Retype nothing but the lines from the start of the material up to and including the line with "part('clip', bm, 'pale_bolt', brk)". Pictures don't belong in the copy.
•••
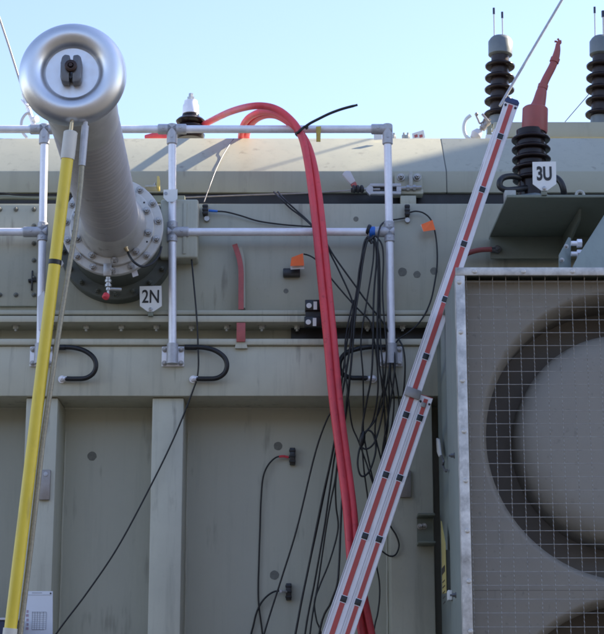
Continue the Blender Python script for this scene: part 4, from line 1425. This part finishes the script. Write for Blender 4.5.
# ------------------------------------------------------------------ 3U bushing on its bracket
zp = zat(197, -0.75) + 0.002
brk = thing('bushing_bracket', (0.95, 0.0, zp), 'dark green plate bracket under the red capped bushing', 'bracket')
xb0, xb1 = xat(490, 236, 0.0), 2.6
zp = zat(236.5, 0.0)
zq = zat(197.5, -0.72)
bm = newbm()
xl_n, xl_f = xat(507, 197, -0.72), xat(490, 236.5, 0.0)
prism(bm, [(xl_f, 0.06, zp), (xl_f, 0.0, zp), (xl_n, -0.72, zq), (xb1, -0.72, zq), (xb1, 0.06, zp)], (0, 0, 0.014), 0.002)
part('top_plate', bm, 'bracket_paint', brk)
bm = newbm()
a = at(490.2, 258.5, 0.0)
box(bm, xl_f, xat(604, 250, 0), 0.0, 0.012, a.z, zp - 0.0005, 0.002)
box(bm, xl_f + 0.02, xat(604, 250, 0), 0.0125, 0.079, a.z + 0.02, zp - 0.02)
part('back_plate', bm, 'bracket_paint', brk)
bm = newbm()
p0, p1, p2 = at(581.5, 205, -0.55), at(580.5, 222, -0.50), at(553, 257, -0.002)
xg = xat(568, 230, -0.2)
prism(bm, [(xg, -0.56, zq - 0.008), (xg, -0.52, zat(221, -0.52)), (xg, -0.002, zat(256, -0.002)), (xg, -0.002, zp - 0.0008)], (0.012, 0, 0), 0.001)
part('gusset', bm, 'bracket_paint', brk)
bm = newbm()
tube(bm, [at(576, 196.5, -0.7), at(577, 193, -0.7), at(580, 191.5, -0.7), at(583, 193, -0.7), at(584, 196.5, -0.7)], 0.008, 8, 5)
part('lifting_eye', bm, 'pale_bolt', brk)
bm = newbm()
a, b = at(504, 199, -0.62), at(515, 192.5, -0.62)
box(bm, a.x, b.x, -0.66, -0.60, zq + 0.008, b.z, 0.004)
part('clip', bm, 'pale_bolt', brk)

hb = thing('phase_bushing', at(532, 196, -0.45), 'dark ribbed bushing with a red rubber boot on the plate bracket', 'bushing')
Yh = -0.50
zpl = zp + (zq - zp) * 0.69 + 0.016
base = at(532.5, 192, Yh)
base.z = zpl
k = pxm(160, Yh)
bm = newbm()
lathe(bm, base, (0, 0, 1), [(0, 27 * k), (5 * k, 27 * k), (6 * k, 26 * k), (6 * k, 20 * k), (9 * k, 18 * k)], 8)
part('foot_flange', bm, 'grey_cap', hb)
ztop = zat(131, Yh)
for y in (139.4, 149.2, 159.2, 168.8, 179.5):
    z_ = zat(y, Yh)
    bm = newbm()
    lathe(bm, (base.x, Yh, z_), (0, 0, 1), [(-2.6 * k, 14.2 * k), (-2.4 * k, 16.5 * k), (-2.2 * k, 18.5 * k), (-1.2 * k, 19.4 * k), (0.2 * k, 19.3 * k), (1.2 * k, 18.2 * k), (2.6 * k, 15.5 * k), (3.2 * k, 14.2 * k)], 44)
    part('shed', bm, 'porcelain', hb, ang=60)
bm = newbm()
cyl(bm, (base.x, Yh, zpl + 9 * k), (base.x, Yh, ztop), 14.4 * k, None, 36)
part('core', bm, 'porcelain', hb)
bm = newbm()
q = [at(534.5, 133, Yh), at(535.3, 108, Yh)]
dd = (q[1] - q[0])
lathe(bm, q[0], dd, [(0, 12.3 * k), (0.01, 13.0 * k), (dd.length * 0.95, 12.8 * k), (dd.length, 11.5 * k), (dd.length + 0.004, 7 * k)], 36)
bt = part('boot', bm, 'red_rubber', hb)
bm = newbm()
tube(bm, [at(536.5, 110, Yh), at(539, 103, Yh), at(541.5, 92, Yh), at(543, 86, Yh), at(546.5, 78, Yh), at(552, 67.5, Yh), at(555, 60, Yh), at(557.3, 51, Yh), at(558, 44, Yh)],
     lambda t_: (8.2 - 11 * t_ if t_ < 0.36 else 4.2 - 0.9 * (t_ - 0.36) if t_ < 0.8 else 3.8 - 8 * (t_ - 0.8)) * k, 20, 8)
part('sleeve', bm, 'red_rubber', hb)
for p_, q_, r_ in ((at(542.3, 89, Yh), at(543.4, 85, Yh), 5.2), (at(554, 62.5, Yh), at(555.5, 58.5, Yh), 4.8)):
    bm = newbm()
    cyl(bm, p_, q_, r_ * k, None, 20)
    part('collar_ring', bm, 'red_rubber', hb)
bm = newbm()
for pts in (((558, 45), (557, 42), (554.5, 41.5)), ((558, 45), (559, 41.5), (557.8, 38.8)), ((558, 45), (560.5, 43), (560.3, 40.5))):
    tube(bm, [at(x, y, Yh) for x, y in pts], 0.0055, 8, 4)
part('tip_fingers', bm, 'red_rubber', hb)
for pts in ([(527, 188, -0.55), (516, 189.5, -0.60), (506, 190, -0.62), (500.3, 187, -0.62), (500, 181.5, -0.62), (504, 177.5, -0.6), (512, 176.3, -0.58), (520, 178, -0.55)],
            [(545, 178, -0.55), (555, 177.5, -0.6), (560.5, 182, -0.62), (563.3, 189, -0.62), (564, 195, -0.60)]):
    wire(pts, 0.0155, 'black looped lead on the left of the 3U bushing foot' if pts[0][0] < 530 else 'black bent lead on the right of the 3U bushing foot')
wl = thing('red_lug', at(497, 253, -0.03), 'red insulated cable lug bolted to the bracket behind the ladder', 'cable lug')
bm = newbm()
tube(bm, [at(462, 256, 0.02), at(470, 252.5, 0.0), at(480, 250, -0.02), at(492, 249.3, -0.03)], 0.0135, 12, 6)
part('cable', bm, 'red_rubber', wl)
bm = newbm()
lathe(bm, at(497, 250, -0.002), (0, -1, 0), [(0, 0.02), (0.018, 0.02), (0.02, 0.018)], 18)
cyl(bm, at(490, 249.5, -0.022), at(496, 250, -0.02), 0.013, None, 10)
bolt(bm, at(497.3, 249.8, -0.022), (0, -1, 0), 0.011, 0.02)
part('eye', bm, 'grey_cast', wl)

# ------------------------------------------------------------------ pipe stub with flange above the cooler
stub = thing('cooler_flange', at(566, 268, -0.8), 'blue grey pipe plate with bolts just above the cooler', 'pipe flange')
bm = newbm()
prism(bm, [at(559.3, 285, -0.92), at(559.3, 254, -0.92), at(568.5, 237, -0.80), at(571, 238, -0.80), at(571, 285, -0.92)], (0, 0.025, 0), 0.002)
fp = part('end_plate', bm, 'blue_grey_paint', stub)
for x, y in ((566.3, 246.5), (562, 260)):
    bm = newbm()
    bolt(bm, at(x, y, -0.93), (0, -1, 0), 0.008, 0.012)
    part('bolt', bm, 'bolt_steel', fp)
for x, y in ((571, 243.5), (571, 254)):
    bm = newbm()
    p_ = at(x, y, -0.88)
    cyl(bm, p_, p_ + Vector((0.05, 0, 0)), 0.012, None, 12)
    lathe(bm, p_ + Vector((0.028, 0, 0)), (1, 0, 0), [(0, 0.021), (0.022, 0.021)], 6)
    part('stud_bolt', bm, 'galvanised_steel', fp)
bm = newbm()
prism(bm, [at(573, 285, -1.0), at(573, 266, -1.0), at(578, 256, -0.98), at(606, 212, -0.85), at(640, 166, -0.75), at(680, 166, -0.75), at(680, 285, -1.0)], (0, 0.03, 0), 0.003)
part('hopper_plate', bm, 'blue_grey_paint', stub)

# ------------------------------------------------------------------ cooler with fans behind a wire guard
Yc = -1.35
xc0, xc1 = xat(455.3, 270, Yc), xat(455.3, 270, Yc) + 1.46
zc1, zc0_ = zat(267.3, Yc), 0.9
cool = thing('oil_cooler', ((xc0 + xc1) / 2, -0.7, zc0_), 'large square fan cooler with wire guard and weathered aluminium frame', 'cooler')
bm = newbm()
t_ = 0.012
box(bm, xc0 + 0.006, xc0 + 0.006 + t_, Yc + 0.05, -0.70, zc0_, zc1 - 0.015, 0.003)
box(bm, xc0 + 0.020, xc0 + 0.020 + t_, -0.70, 0.022, zc0_, zc1 - 0.03, 0.003)
part('side_panel', bm, 'blue_grey_paint', cool)
bm = newbm()
box(bm, xc1 - 0.006 - t_, xc1 - 0.006, Yc + 0.05, -0.05, zc0_, zc1 - 0.015, 0.003)
part('side_panel', bm, 'blue_grey_paint', cool)
bm = newbm()
box(bm, xc0 + 0.0065, xc1 - 0.0065, Yc + 0.05, -0.05, zc1 - 0.0145, zc1 - 0.004, 0.003)
part('top_panel', bm, 'blue_grey_paint', cool)
bm = newbm()
box(bm, xc0 + 0.04, xc1 - 0.04, -0.45, -0.40, zc0_, zc1 - 0.02)
part('radiator_core', bm, 'black_plastic', cool)
# frame of four weathered angles
wv_ = 0.041
fr = []
for (a, b, c, d) in ((xc0, xc0 + wv_, zc0_, zc1 - 0.0365), (xc1 - wv_, xc1, zc0_, zc1 - 0.0365), (xc0, xc1, zc1 - 0.036, zc1), (xc0 + wv_ + .0005, xc1 - wv_ - .0005, zc0_, zc0_ + wv_)):
    bm = newbm()
    box(bm, a, b, Yc, Yc + 0.012, c, d, 0.003)
    if c == zc0_ and d > 2:
        e_ = a if a == xc0 else b - 0.006
        box(bm, e_ + 0.0003, e_ + 0.0057, Yc + 0.0125, Yc + 0.06, c, d, 0.001)
    else:
        box(bm, a + 0.01, b - 0.01, Yc + 0.0125, Yc + 0.06, d - 0.006, d - 0.0005, 0.001)
    fr.append(part('frame_angle', bm, 'weathered_aluminium', cool))
kf = pxm(350, Yc)
spots = [at(459.2 + (y - 282) * 0.033, y, Yc - 0.0005) for y in (282, 332, 380.5, 431, 480.5, 530.5, 581, 631)]
bm = newbm()
lathe(bm, spots[0], (0, -1, 0), [(0, 0.011), (0.003, 0.0105), (0.007, 0.006)], 14)
rv = part('rivet', bm, 'weathered_aluminium', fr[0])
ofs = wloc(rv) - spots[0]
for s_ in spots[1:]:
    dup(rv, s_ + ofs, fr[0])
for x in (474.5, 523.5, 572.5):
    dup(rv, at(x, 271.3, Yc - 0.0005) + ofs, fr[2])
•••
OUTPUT BELOW:
Continue the Blender Python script for this scene: part 4, from line 1425. This part finishes the script. Write for Blender 4.5.
# ------------------------------------------------------------------ 3U bushing on its bracket
zp = zat(197, -0.75) + 0.002
brk = thing('bushing_bracket', (0.95, 0.0, zp), 'dark green plate bracket under the red capped bushing', 'bracket')
xb0, xb1 = xat(490, 236, 0.0), 2.6
zp = zat(236.5, 0.0)
zq = zat(197.5, -0.72)
bm = newbm()
xl_n, xl_f = xat(507, 197, -0.72), xat(490, 236.5, 0.0)
prism(bm, [(xl_f, 0.06, zp), (xl_f, 0.0, zp), (xl_n, -0.72, zq), (xb1, -0.72, zq), (xb1, 0.06, zp)], (0, 0, 0.014), 0.002)
part('top_plate', bm, 'bracket_paint', brk)
bm = newbm()
a = at(490.2, 258.5, 0.0)
box(bm, xl_f, xat(604, 250, 0), 0.0, 0.012, a.z, zp - 0.0005, 0.002)
box(bm, xl_f + 0.02, xat(604, 250, 0), 0.0125, 0.079, a.z + 0.02, zp - 0.02)
part('back_plate', bm, 'bracket_paint', brk)
bm = newbm()
p0, p1, p2 = at(581.5, 205, -0.55), at(580.5, 222, -0.50), at(553, 257, -0.002)
xg = xat(568, 230, -0.2)
prism(bm, [(xg, -0.56, zq - 0.008), (xg, -0.52, zat(221, -0.52)), (xg, -0.002, zat(256, -0.002)), (xg, -0.002, zp - 0.0008)], (0.012, 0, 0), 0.001)
part('gusset', bm, 'bracket_paint', brk)
bm = newbm()
tube(bm, [at(576, 196.5, -0.7), at(577, 193, -0.7), at(580, 191.5, -0.7), at(583, 193, -0.7), at(584, 196.5, -0.7)], 0.008, 8, 5)
part('lifting_eye', bm, 'pale_bolt', brk)
bm = newbm()
a, b = at(504, 199, -0.62), at(515, 192.5, -0.62)
box(bm, a.x, b.x, -0.66, -0.60, zq + 0.008, b.z, 0.004)
part('clip', bm, 'pale_bolt', brk)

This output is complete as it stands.